Despite concerns about how corporate control of a student newspaper might affect editorial decisions, media experts told Inside Higher Ed, an online higher education news source, and the Sentinel that the purchases likely don't reflect a trend because, unlike most student newspapers, FSU and UCF's newspapers were previously bought by local businessmen and turned into for-profit enterprises.

U. Missouri newspaper to sue over funding cuts

The weekly student newspaper at the University of Missouri-Rolla will sue the university after its budget was cut by about one-third last November.

The school's student council, which controls funding for student activities, cut the Missouri Miner's budget by more than $10,000, claiming the paper's quality had been hindered by grammatically incorrect and biased content.

Campus administrators later approved the student council's entire student activities budget. Editors at the Miner set a Feb. 19 deadline for administrators to restore funding in order to avoid a lawsuit.

Christopher Stryker, editor in chief of the Miner, told The Herald that administrators refused to restore the funding and that the paper would go forward with the suit.

According to a news release from the Student Press Law Center, an advocacy group helping the paper litigate its case, the paper's issues have been cut down to between 14 and 16 pages instead of the previous 22, and it can no longer afford to run as many color pages.

"We have been trying to work with the administration to resolve things, but it has begun to feel like we're negotiating with a gun to our head," Stryker told the Miner last week. "It doesn't seem like we're going to get anything resolved with the processes we have been going through. We've tried to avoid it, but legal action is the only recourse we see left."

Dow Jones opens summer programs to white students after lawsuit

The Dow Jones Newspaper Fund will admit white students to its summer journalism programs - previously offered only to minority students - as part of a settlement last week with an anti-affirmative action group.

The fund is the non-profit arm of Dow Jones & Company, which owns the Wall Street Journal, among other newspapers. It has run "summer minority workshops" at more than a dozen colleges for nearly 40 years in order to draw minority students into journalism.

The federal lawsuit was filed by the Center for Individual Rights last September on behalf of a 15-year-old Caucasian girl who was rejected from one of the programs because of her race. The suit claimed Dow Jones, Media General and Virginia Commonwealth University went beyond normal, legal affirmative-action practices by prohibiting admission of white students.

Originally, Dow Jones' rules for the program stated, "each participant must be a minority (defined as U.S. citizens who are black, Hispanic, Asian or Pacific Islander, American Indian or Alaskan Native)." According to the CIR, Dow Jones once considered and apparently rejected a proposal to admit a limited number of non-minority students to "improve multi-cultural understanding."

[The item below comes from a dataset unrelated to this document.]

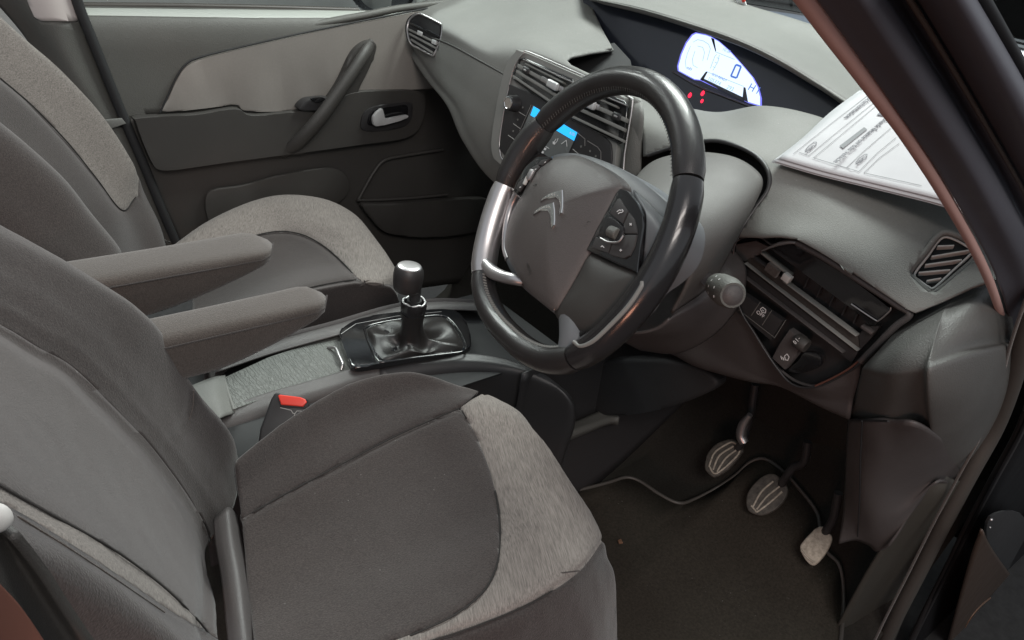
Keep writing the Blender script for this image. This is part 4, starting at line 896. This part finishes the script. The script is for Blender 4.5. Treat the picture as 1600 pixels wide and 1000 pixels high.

As part of the settlement, Dow Jones must continue to fund the journalism programs for at least three more years, the student named in the lawsuit must be admitted to the program next summer and the three parties to the suit must pay CIR's $25,000 in legal fees.

Terence Pell, CIR's president, commended the parties for quickly settling. "The settlement saves the taxpayers significant legal expense and ensures that this summer's programs will be open to all, regardless of race," he said in a news release.